The Basics of Dependent Care FSAs

  • Among the many tax-advantaged benefits employers may offer their employees is a dependent care flexible spending account (FSA) under Internal Revenue Code Section 129.
  • A dependent care FSA allows employees to pay for dependent care on a pre-tax basis.
  • In 2024, single filers and married couples filing jointly can contribute up to $5,000 to a dependent care FSA. (The contribution limit is $2,500 for married filers filing separately.)
  • Employees elect how much to contribute at the beginning of each year and unused amounts may not be carried forward to future years.
  • Tax Savings of Dependent Care FSAs
  • The tax savings offered by a dependent care FSA can be substantial.
  • For example, a family might save $600 in tax as follows:
  • The Barkers are a married couple filing jointly with two children.
  • They pay $5,000 per year, per child, in qualifying childcare expenses.
  • They have $80,000 in taxable income and therefore a 2024 marginal federal income tax rate of 12%.
  • If the Barkers contribute the maximum $5,000 to a dependent care FSA, they will pay $5,000 of their childcare expenses with pre-tax instead of post-tax dollars.
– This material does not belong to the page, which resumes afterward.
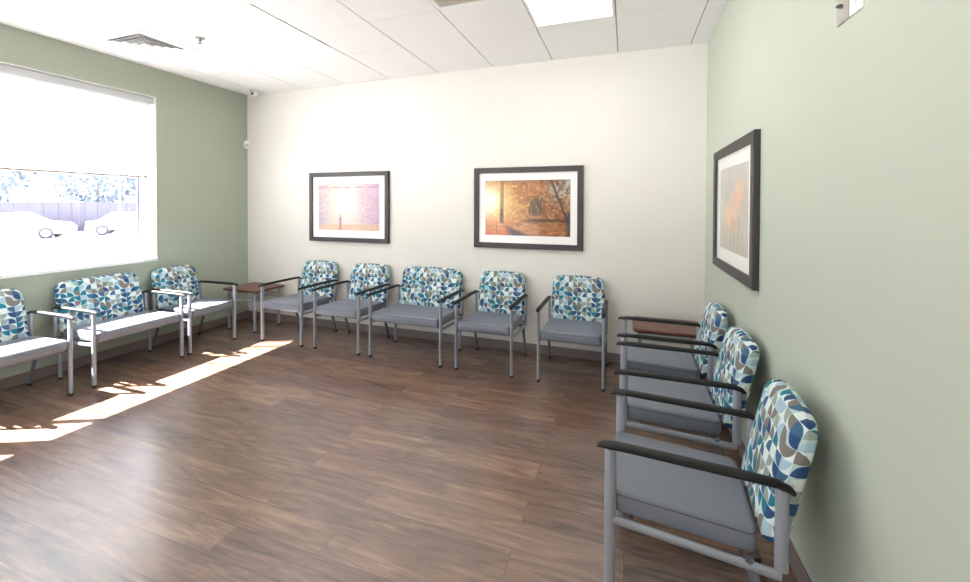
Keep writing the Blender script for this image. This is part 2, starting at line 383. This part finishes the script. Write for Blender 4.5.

This would save them $600 (0.12 marginal tax rate x $5,000 income exclusion).
  • Unintended Tax Consequences of Dependent Care FSAs
  • While the tax savings offered by a dependent care FSA are appealing, they come with a potential trap for the unwary: reduced eligibility for the dependent care tax credit under Internal Revenue Code Section 21.
  • Taxpayers can owe more taxes by contributing to a dependent care FSA than they would have otherwise owed.
  • This odd result follows from the basics of the dependent care credit under Section 21:
  • The credit is calculated as a percentage of qualifying expenses for household services or dependent care.
  • Qualifying expenses are capped at $3,000 for one dependent and $6,000 for two or more dependents. But this cap is reduced by the amount contributed to a dependent care FSA.
  • The maximum percentage of qualifying expenses that can be credited is 20% for taxpayers whose adjusted gross income is over $43,000.
  • As a result of these rules, the family from our previous example might owe $400 more in taxes by contributing to a dependent care FSA:
  • The Barkers pay $10,000 in total childcare expenses. This means that they would ordinarily be entitled to a dependent care credit of $1,200 (0.2 credit percentage x $6,000 maximum allowable expenses).
  • But here is the catch: The cap on qualifying expenses for the dependent care credit (which would otherwise be $6,000 for the Barkers) is reduced by their $5,000 contribution to a dependent care FSA.
  • This means that only $1,000 of the Barkers’ childcare expenses qualify for the dependent care credit, leaving them with a reduced credit of only $200 (0.2 credit percentage x $1,000 maximum allowable expenses post-reduction).
  • Overall, then, by contributing to the dependent care FSA, the Barkers save $600 (from the dependent care FSA) plus another $200 (from the dependent care credit) for a total of $800.
  • This is significantly less than the $1,200 they would have saved had they not participated in a dependent care FSA, because the dependent care FSA benefits came at the cost of full eligibility for the dependent care credit.
  • Implications
  • Like all benefits decisions, the decision to offer a dependent care FSA depends in large part on the demographics of one’s workforce.
  • Taxpayers who earn more than the Barkers in our example might benefit from contributing to a dependent care FSA despite the resulting reduction in their dependent care credit.
  • Ultimately, benefits departments should work carefully with their advisors and plan participants to ensure that the programs they implement meet their intended objectives – it would be a shame to spend time and money on a tax-savings program that ends up costing employees more than it saves them.